Critias my treasure is and you,

light of my life, Charinus, too

hold in my love-tormented heart

your own inalienable part.

Ah! Doubt not! With redoubled spite

though fire on fire consume me quite,

the flames ye kindle, boys divine,

I can endure, so ye be mine.

Only to each may I be dear

as your own selves are, and as near;

grant only this and you shall be

dear as mine own two eyes to be.

Now let me read you the others also which they read last as being the most intemperate in expression.

I lay these garlands, Critias sweet,

and this my song before thy feet;

song to thyself I dedicate,

wreaths to the Angel of thy fate.

The song I send to hymn the praise

of this, the best of all glad days,

whereon the circling seasons bring

the glory of thy fourteenth spring;

the garlands, that thy brows may shine

with splendour worthy spring’s and thine,

that thou in boyhood’s golden hours

mayst deck the flower of life with flowers.

Wherefore for these bright blooms of spring

thy springtide sweet surrendering,

the tribute of my love repay

and all my gifts with thine outweigh.

Surpass the twined garland’s grace

with arms entwined in soft embrace;

the crimson of the rose eclipse

with kisses from thy rosy lips.

Or if thou wilt, be this my meed

and breathe thy soul into the reed; \u00a1!

then shall my songs be shamed and mute

before the music of thy flute.

Part 10

This, Maximus, is what they throw in my teeth, as though it were the work of an infamous rake: verses about garlands and serenades.

You must have noticed also that in this connexion they further attack me for calling these boys Charinus and Critias, which are not their true names. On this principle they may as well accuse Caius Catullus for calling Clodia Lesbia, Ticidas for substituting the name Perilla for that of Metella, Propertius for concealing the name Hostia beneath the pseudonym of Cynthia, and Tibullus for singing of Delia in his verse, when it was Plania who ruled his heart. For my part I should rather blame Caius Lucilius, even allowing him all the license of a satiric poet, for prostituting to the public gaze the boys Gentius and Macedo, whose real names he mentions in his verse without any attempt at concealment. How much more reserved is Mantua’s poet, who, when like myself he praised the slave-boy of his friend Pollio in one of his light pastoral poems, shrinks from mentioning real nnames and calls himself Corydon and the boy Alexis.
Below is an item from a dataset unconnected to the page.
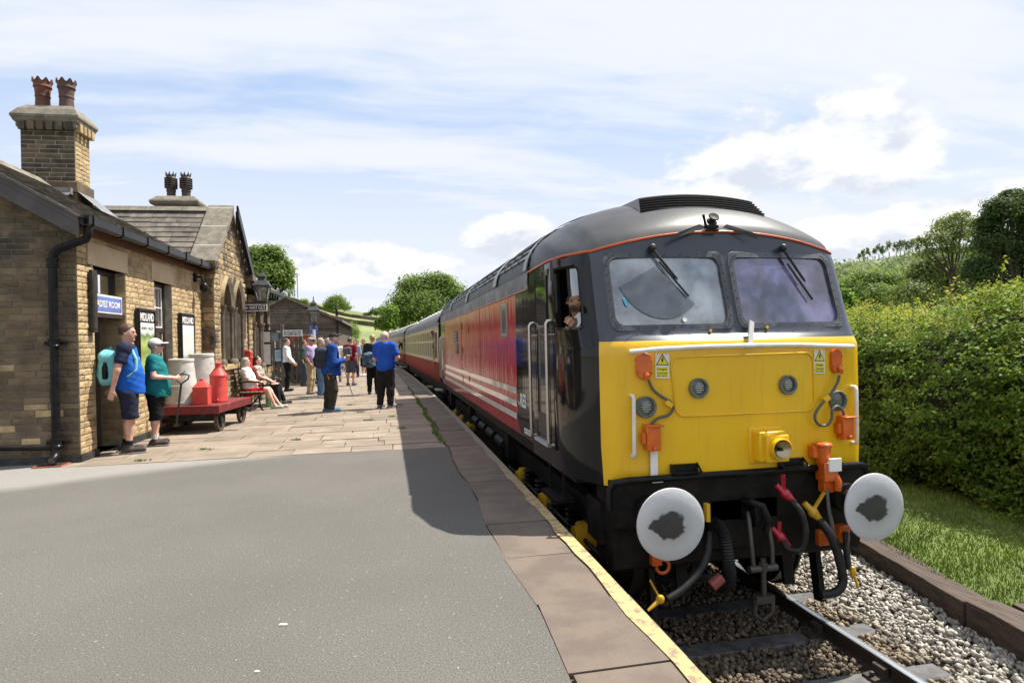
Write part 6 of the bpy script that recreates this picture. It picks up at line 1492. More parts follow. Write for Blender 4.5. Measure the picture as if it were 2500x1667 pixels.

But Aemilianus, whose rusticity far surpasses that of the Virgilean shepherds and cowherds, who is, in fact, and always has been a boor and a barbarian, though he thinks himself far more austere than Serranus, Curius, or Fabricius, those heroes of the days of old, denies that such verses are worthy of a philosopher who is a follower of Plato. Will you persist in this attitude, Aemilianus, if I can show that my verses were modelled upon Plato? For the only verses of Plato now extant are love-elegies, the reason, I imagine, being that he burned all his other poems because they were inferior in charm and finish. Learn then the verses written by Plato in honour of the boy Aster, though I doubt if at your age it is possible for you to become a man of learning.

Thou wert the morning star among the living

ere thy fair light had fled; —

now having died, thou art as Hesperus giving

new light unto the dead.

There is another poem by Plato dealing conjointly with the boys Alexis and Phaedrus:

I lid but breathe the words `Alexis fair’,

and all men gazed on him with wondering eyes,

my soul, why point to questing beasts their prize?

‘Twas thus we lost our Phaedrus; ah! Beware!